Jugendbeauftragter Christoph Gausch hingegen verweist auf eine zwölf Seiten umfassende Liste der Projekte seit 2009: Skatehalle, Filmfestivals, Workshops, Open-Air-Festivals, Bälle oder das Medienprojekt „Megafon TV“. Gausch sieht sich außerdem als Ansprechpartner für jene Jugendlichen, die keiner bestehenden Organisation angehören. Denn auch in einer Stadt mit 44.000 Einwohnern gebe es viele Subkulturen: „Es ist ja nicht so, dass man als Jugendkultur-Verein oder als Gruppe von fünf Jugendlichen einfach ins Rathaus spaziert und sagt: ‚Wir hätten jetzt gern‘, und dann kommt jemand der sagt: ‚Ahja wirklich? Das machen wir sofort!‘ Sondern da braucht es jemanden, der sich dafür einsetzt.“ Darüberhinaus würden die Jugendbeauftragten Partizipation auch in Bereichen jenseits von Jugendkultur ermöglichen: „Wenn es zum Beispiel um den öffentlichen Verkehr geht, dann wird sich kaum eine Pfadfindergruppe dafür einsetzen, dass die Bustaktung an die Bahntaktung angepasst wird“.

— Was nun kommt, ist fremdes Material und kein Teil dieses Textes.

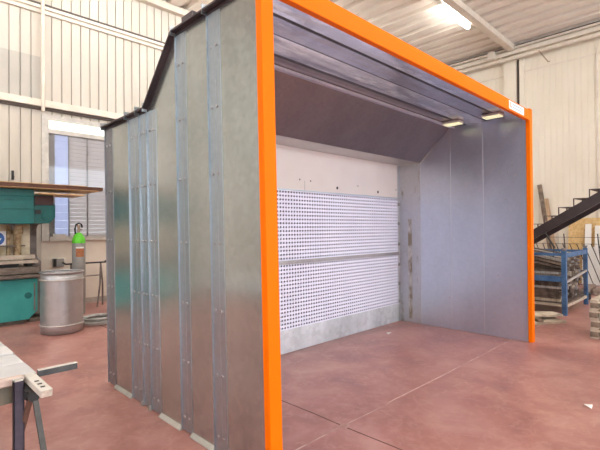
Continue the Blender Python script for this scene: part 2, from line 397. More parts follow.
# ceiling lamps: one in view, the copies added out of view for light
lp = thing('ceiling_lamp', 'bright white fluorescent batten lamp beside the ceiling beam above the orange rail', 'lamp', (9.08, 3.12, 7.08))
obj('housing', MB().cbox(8.28, 9.90, 3.05, 3.21, 7.16, 7.24, .01).box(8.6, 8.64, 3.11, 3.15, 7.24, 7.39).box(9.6, 9.64, 3.11, 3.15, 7.24, 7.39), LAMPH, lp)
obj('diffuser', MB().cyl((8.31, 3.13, 7.13), (9.87, 3.13, 7.13), .062, 16), LAMP, lp)
obj('end_cap', MB().cyl((9.87, 3.13, 7.13), (9.96, 3.13, 7.13), .045, 12), LAMPH, lp)
n_ = 0
for (x, y) in ((3.4, 3.12), (-2.2, 3.12), (-7, 3.12), (8.4, -2.5), (3.4, -2.5), (-2.2, -2.5), (-7, -2.5), (8.4, -8.3), (3.4, -8.3), (-2.2, -8.3), (-7, -8.3), (7.6, 6.2), (2.0, 6.2), (4.8, 6.2), (-1, 6.2), (.6, 3.12), (-4.6, 3.12), (.6, -2.5), (-4.6, -2.5), (5.9, -2.5), (5.9, -8.3), (.6, -8.3)):
    c = copy_tree(lp); c.location = (x, y, 7.08)
    c['label'] = 'unseen fluorescent batten lamp added on the hall ceiling for light'; c['group'] = 'unseen ceiling lamps added for light'

# ---------------------------------------------------------------- spray booth
BW, ZT, ZB, YS, YK, YI, YO = 4.704, 3.19, 2.68, 1.166, 1.692, 2.105, 2.69
B = thing('spray_booth', 'large open-fronted galvanised spray booth with orange front frame and perforated white rear wall', 'spray booth', (2.35, 1.3, 0))
def bo(name, mb, m, parent=B, **k): return obj(name, mb, m, parent, lean=True, **k)
def ztop(y):
    if y <= YS: return ZT
    if y >= YK: return ZB
    return ZT + (ZB - ZT) * (y - YS) / (YK - YS)
def side(x0, x1, ya, yb, inset=0):
    poly = [(ya, .004), (yb, .004), (yb, ztop(yb) - inset)]
    for q in (YK, YS):
        if ya < q < yb: poly.append((q, ztop(q) - inset))
    poly.append((ya, ztop(ya) - inset)); return MB().prism(poly, 0, x0, x1)
# outer left skin, one sheet between each pair of ribs
cuts = [.056, .62, 1.09, 1.615, 1.79, 1.98, YO]
for a, b in zip(cuts, cuts[1:]): bo('side_panel', side(0, .012, a + .001, b - .001), GALV_L)
bo('side_panel', side(BW + .022, BW + .034, .056, YO), GALV_L)
icuts = [.056, .655, 1.165, 1.690, YI]
for k, (a, b) in enumerate(zip(icuts, icuts[1:])):
    m = GALV_STAIN if k == 3 else GALV_IN
    bo('inner_side_panel', side(BW, BW + .008 + .003 * (k % 2), a + .0015, b - .0015, .012), m)
    bo('inner_side_panel', side(.024, .032, a + .0015, b - .0015, .012), GALV_IN)
for a in (.655, 1.165, 1.69):
    bo('panel_joint', MB().box(BW - .003, BW + .004, a - .004, a + .004, .01, ztop(a) - .02), mat('joint_bead', (.62, .64, .68), .4, .3))
bo('stained_tape', MB().box(BW - .002, BW, 1.86, 1.93, .06, 1.75), noisy('stained_tape', (.27, .22, .16), (.60, .58, .55), .6, scale=7, stretch=(1, 1, .6), detail=8, lo=.42, hi=.6))['label'] = 'brown stained vertical strip in the rear corner'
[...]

Mittlerweile gibt es auch eine Petition zum Erhalt der Jugendbeauftragten.

Vizebürgermeister Stocker sagt, dass auch nach Abschaffung des Jugendbeauftragten die Vielfalt der Jugendkultur in Wiener Neustadt erhalten bliebe. Jugendpolitik hätte dort ja auch nicht erst vor vier Jahren begonnen, als die Funktion des Jugendbeauftragten eingeführt wurde, und sie würde nicht enden, wenn die Funktion abgeschafft werde. „Es geht um die Umschichtung von Mitteln für Personalkosten zu direkter Unterstützung der Initiativen“.

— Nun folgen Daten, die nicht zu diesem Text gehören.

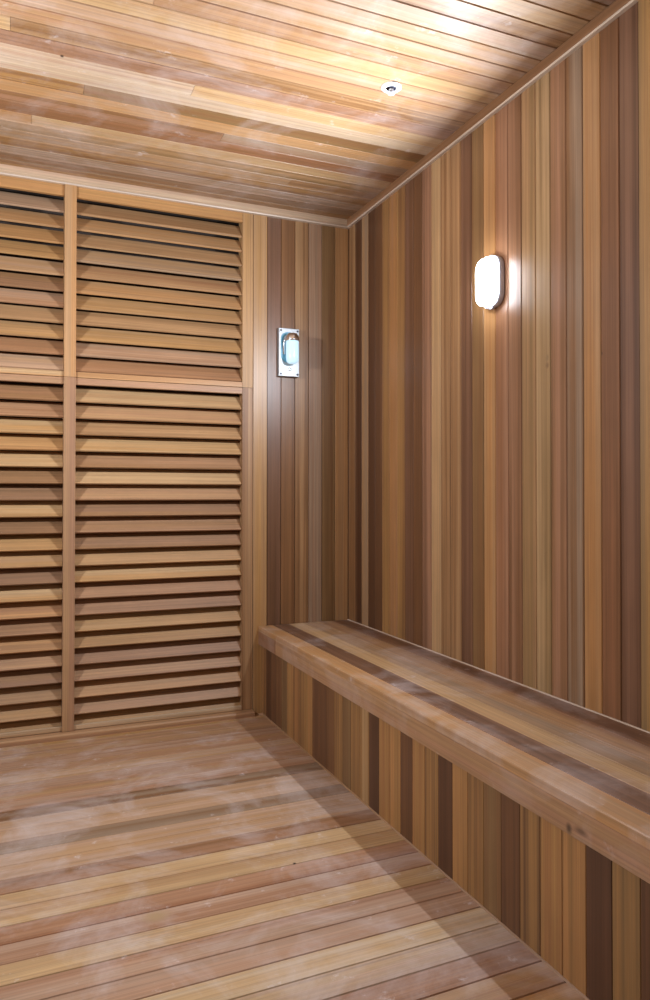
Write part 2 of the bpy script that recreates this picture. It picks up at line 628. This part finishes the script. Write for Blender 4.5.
b.prism((XS - 0.004, YF + 0.001, 0), Y, X, Z, bl, [(0, 0), (0.0039, 0), (0.0039, 0.004), (0.002, 0.004)], 'tan/pink')
b.build('skirt', M_SKIRT, bench, (XS, 0, 0))


# ------------------------------------------------------------------ bulkhead wall lamps
def rr_outline(hw, hh, r, n=8):
    pts = []
    for cx, cy, a0 in ((hw - r, hh - r, 0), (-(hw - r), hh - r, 90), (-(hw - r), -(hh - r), 180), (hw - r, -(hh - r), 270)):
        for i in range(n + 1):
            a = math.radians(a0 + 90 * i / n)
            pts.append((cx + r * math.cos(a), cy + r * math.sin(a)))
    return pts


def loft(name, levels, mat, parent, frame, cap0=True, cap1=True, smooth=True, loc=(0, 0, 0)):
    """levels: list of (hw, hh, r, depth); frame(a, b, depth)->Vector"""
    verts, faces = [], []
    n = None
    for (hw, hh, r, d) in levels:
        pts = rr_outline(hw, hh, min(r, hw - 1e-4, hh - 1e-4))
        n = len(pts)
        verts += [frame(a, b_, d) for a, b_ in pts]
    for l in range(len(levels) - 1):
        for i in range(n):
            k = (i + 1) % n
            faces.append([l * n + i, l * n + k, (l + 1) * n + k, (l + 1) * n + i])
    if cap0:
        faces.append(list(range(n))[::-1])
    if cap1:
        faces.append([(len(levels) - 1) * n + i for i in range(n)])
    ob = mesh_obj(name, verts, faces, mat, parent, loc, smooth)
    import bmesh
    bm2 = bmesh.new()
    bm2.from_mesh(ob.data)
    bmesh.ops.recalc_face_normals(bm2, faces=bm2.faces)
    bm2.to_mesh(ob.data)
    bm2.free()
    return ob


M_GREY = plain('lamp_housing_grey', (0.52, 0.56, 0.66), 0.4, 0.0)


def bulkhead(xw, sgn, yc, zc, label, strength):
    """sgn: direction into the room (-1 for right wall)"""
    root = empty('wall_lamp', (xw, yc, zc), label, 'lamp')

    def fr(a, b_, d):
        return Vector((sgn * d, a, b_))
    loft('lamp_base', [(0.050, 0.084, 0.040, 0.0005), (0.055, 0.089, 0.044, 0.003), (0.056, 0.090, 0.045, 0.022), (0.054, 0.088, 0.044, 0.025), (0.046, 0.080, 0.038, 0.025)],
         M_GREY, root, fr)
    em = plain('lit_diffuser', (0.9, 0.9, 0.9), 0.4, 0.0, LAMP_COL, GLOW)
    loft('diffuser', [(0.052, 0.083, 0.041, 0.0252), (0.052, 0.083, 0.041, 0.043), (0.048, 0.079, 0.038, 0.051), (0.040, 0.071, 0.032, 0.056), (0.024, 0.055, 0.022, 0.058)],
         em, root, fr)
    for zz in (0.0915, -0.0915):
        loft('clip', [(0.008, 0.003, 0.002, 0.010), (0.008, 0.003, 0.002, 0.022)], M_GREY, root,
             lambda a, b_, d, zz=zz: Vector((sgn * d, a, b_ + zz)))
    ld = bpy.data.lights.new('led_board', 'AREA')
    ld.shape = 'ELLIPSE'
    ld.size, ld.size_y = 0.08, 0.15
    ld.energy = strength
    ld.color = LAMP_COL
    lo = bpy.data.objects.new('led_board', ld)
    COL.objects.link(lo)
    lo.parent = root
    lo.location = (sgn * 0.060, 0, 0)
    lo.rotation_euler = Vector((sgn, 0, 0)).to_track_quat('-Z', 'Z').to_euler()
    return root


bulkhead(XR, -1, 2.153, 1.800, 'lit white oval bulkhead lamp on the right wall, halfway along the bench', LAMP_RIGHT)
bulkhead(XL, 1, 2.153, 1.800, 'lit oval bulkhead lamp on the left wall, facing the bench', LAMP_LEFT)
bulkhead(XR, -1, -0.35, 1.803, 'added fill light in bulkhead form on the right wall behind the camera', FILL_REAR)
bulkhead(XL, 1, -0.35, 1.803, 'added fill light in bulkhead form on the left wall behind the camera', FILL_REAR)  # this rear pair is unseen, added to brighten the whole room

# ------------------------------------------------------------------ stainless fixture with glass jar on the back wall
M_STEEL = plain('brushed_steel', (0.46, 0.48, 0.50), 0.5, 0.8)
M_CHROME = plain('chrome', (0.75, 0.76, 0.80), 0.12, 1.0)
M_SCREW = plain('screw_dark', (0.06, 0.06, 0.09), 0.4, 0.6)
M_GLASS = plain('frosted_jar_glass', (0.50, 0.64, 0.72), 0.15, 0.0, (0.68, 0.90, 1.0), 0.42, **{'Transmission Weight': 0.35, 'IOR': 1.3})
M_BLUE = plain('blue_plate_shade', (0.10, 0.30, 0.42), 0.35)  # bluish shadow and reflection on the steel plate, given as colour
fx, fz = 1.2405, 1.743
fix = empty('vapour_jar_light', (fx, D, fz), 'small steel wall fixture with a bluish glass jar on the back wall', 'light fixture')


def frb(a, b_, d):
    return Vector((a, -d, b_))


loft('mounting_plate', [(0.0525, 0.118, 0.003, 0.0003), (0.0525, 0.118, 0.003, 0.023), (0.050, 0.1155, 0.003, 0.025)], M_STEEL, fix, frb, smooth=False)
loft('shade_patch', [(0.040, 0.074, 0.034, 0.0252), (0.040, 0.074, 0.034, 0.0280)], M_BLUE, fix,
     lambda a, b_, d: frb(a - 0.004, b_ + 0.024, d), smooth=False)  # thin blue piece standing in for shade and reflection on the plate


def lathe(name, prof, mat, parent, centre, axis='Z', n=28):
    verts, faces = [], []
    for (r, h_) in prof:
        for i in range(n):
            a = 2 * math.pi * i / n
            if axis == 'Z':
                verts.append(Vector((r * math.cos(a), r * math.sin(a), h_)) + Vector(centre))
            else:
                verts.append(Vector((r * math.cos(a), -h_, r * math.sin(a))) + Vector(centre))
    for l in range(len(prof) - 1):
        for i in range(n):
            k_ = (i + 1) % n
            faces.append([l * n + i, l * n + k_, (l + 1) * n + k_, (l + 1) * n + i])
    faces.append(list(range(n))[::-1])
    faces.append([(len(prof) - 1) * n + i for i in range(n)])
    ob = mesh_obj(name, verts, faces, mat, parent, (0, 0, 0), True)
    import bmesh
    b2 = bmesh.new()
    b2.from_mesh(ob.data)
    bmesh.ops.recalc_face_normals(b2, faces=b2.faces)
    b2.to_mesh(ob.data)
    b2.free()
    return ob


def tube(name, pts, r, mat, parent, n=10):
    cu = bpy.data.curves.new(name, 'CURVE')
    cu.dimensions = '3D'
    sp = cu.splines.new('POLY')
    sp.points.add(len(pts) - 1)
    for p_, q in zip(sp.points, pts):
        p_.co = (*q, 1)
    cu.bevel_depth = r
    cu.bevel_resolution = 3
    cu.use_fill_caps = True
    tmp = bpy.data.objects.new(name, cu)
    COL.objects.link(tmp)
    dg = bpy.context.evaluated_depsgraph_get()
    me = bpy.data.meshes.new_from_object(tmp.evaluated_get(dg))
    bpy.data.objects.remove(tmp)
    for p_ in me.polygons:
        p_.use_smooth = True
    me.materials.clear()
    me.materials.append(mat)
    ob = bpy.data.objects.new(name, me)
    COL.objects.link(ob)
    ob.parent = parent
    return ob


jy = -0.060
jx = 0.003
lathe('cap', [(0.012, 0.088), (0.024, 0.084), (0.033, 0.070), (0.035, 0.055), (0.035, 0.048), (0.031, 0.048)], M_CHROME, fix, (jx, jy, 0))
lathe('glass_jar', [(0.030, 0.0478), (0.0305, 0.040), (0.0315, 0.020), (0.0315, -0.030), (0.029, -0.048), (0.022, -0.058), (0.010, -0.062)], M_GLASS, fix, (jx, jy, 0))
arm = [(jx - 0.032, -0.030, -0.012), (jx - 0.035, -0.036, 0.020), (jx - 0.035, -0.042, 0.050), (jx - 0.027, -0.048, 0.072), (jx - 0.012, -0.054, 0.082), (jx, -0.058, 0.083)]
tube('bracket_arm', arm, 0.006, M_CHROME, fix)
for (sx, sz) in ((-0.043, 0.106), (0.043, 0.106), (-0.043, -0.106), (0.043, -0.106)):
    lathe('screw', [(0.0050, 0.0251), (0.0050, 0.0268), (0.003, 0.0278)], M_SCREW, fix, (sx, 0, sz), 'Y', 12)
lathe('centre_screw', [(0.008, 0.0251), (0.008, 0.0268), (0.005, 0.028)], M_CHROME, fix, (0.002, 0, -0.082), 'Y', 16)

# ------------------------------------------------------------------ ceiling sprinkler
M_WHITE = plain('white_enamel', (0.86, 0.87, 0.9), 0.35)
M_DARKM = plain('dark_metal', (0.03, 0.03, 0.05), 0.4, 0.5)
spr = empty('fire_sprinkler', (1.182, 2.208, H), 'small round white fire sprinkler in the cedar ceiling', 'sprinkler')
lathe('escutcheon', [(0.0355, -0.0003), (0.0355, -0.002), (0.030, -0.006), (0.020, -0.0065), (0.017, -0.0025)], M_WHITE, spr, (0, 0, 0))
lathe('recess', [(0.0165, -0.0026), (0.0165, -0.0070), (0.014, -0.0068)], M_DARKM, spr, (0, 0, 0), n=24)
lathe('frame_collar', [(0.007, -0.006), (0.007, -0.010), (0.005, -0.012)], M_WHITE, spr, (0, 0, 0), n=16)
for sx in (-1, 1):
    tube('frame_arm', [(sx * 0.006, 0, -0.009), (sx * 0.009, 0, -0.015), (sx * 0.003, 0, -0.021)], 0.0018, M_WHITE, spr)
lathe('glass_bulb', [(0.0015, -0.0122), (0.0022, -0.014), (0.0022, -0.018), (0.0015, -0.0202)], M_DARKM, spr, (0, 0, 0), n=10)
lathe('deflector', [(0.004, -0.0205), (0.012, -0.0215), (0.012, -0.023), (0.004, -0.023)], M_WHITE, spr, (0, 0, 0), n=20)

Die Gefahr, dass Jugendliche dann weniger Partizipationsmöglichkeiten hätten, sieht Christian Stocker nicht: „Vieles was hier gemacht wurde, wie zum Beispiel der Fun Park, der gerade im Stadtpark entsteht, braucht nicht unbedingt notwendig einen Jugendbeauftragten. Das kann man auch so organisieren“.

Über Jugendkultur, Partizipation und das Budget dafür wird morgen Mittwoch im Wiener Neustädter Gemeinderat weiterdiskutiert. Dann nämlich wird bereits über den Antrag der ÖVP zur Abschaffung der Jugendbeauftragten abgestimmt.

Nachtrag: Die Abstimmung im Gemeinderat ging 22 zu 18 gegen die Abschaffung der Jugendbeauftragten aus.